VATICAN CITY, APRIL 19, 2005 (Zenit.org).- In choosing the name Benedict XVI, Cardinal Joseph Ratzinger links his pontificate to two great evangelizers, says an observer.
Bishop Cipriano Calderon, retired vice-president of the Pontifical Commission for Latin America, said in statements to ZENIT: «The novelty of this Pontiff lies already in the name chosen: He succeeds Benedict XV, who chose this name in honor of St. Benedict, patron of Europe and great evangelizer of his time.»
«If Benedict evangelized the first Medieval Age, Benedict XV evangelized the modern age, and now Benedict XVI will be the evangelizer of the new millennium,» explained the prelate.

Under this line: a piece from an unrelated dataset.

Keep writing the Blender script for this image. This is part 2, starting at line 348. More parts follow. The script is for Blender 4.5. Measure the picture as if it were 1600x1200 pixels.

Pope Benedict XV, Giacomo della Chiesa, whose pontificate ran 1914-1922, succeeded Pius X as World War I was beginning.
In his programmatic encyclical «Ad Beatissimi Apostolorum» he appealed for peace and analyzed the causes of war.
One of his main objectives was the formation and sanctification of the clergy.
During the war he engaged in intense aid activity and promulgated the Code of Canon Law.
In the ecumenical field, he established the octave of prayer for Christian unity in the Catholic Church in 1916. It was Benedict XV who said «the Church is not Latin, or Greek, or Slav, but Catholic: There is no difference among her children, whether they are Greek, Latin, or Slav, or of another national group.»
To Benedict XV is owed the canonization of two women such as Margaret Mary Alacoque and Joan of Arc.
He died suddenly on Jan. 22, 1922. A monument dedicated to him in Constantinople (present-day Istanbul), Turkey, states that he was a common father «without distinction of nationality or religion, benefactor of peoples.»
He took his name from the patron of Europe, Benedict of Nursia (480-547), author of the monastic Rule and founding father of the Benedictines.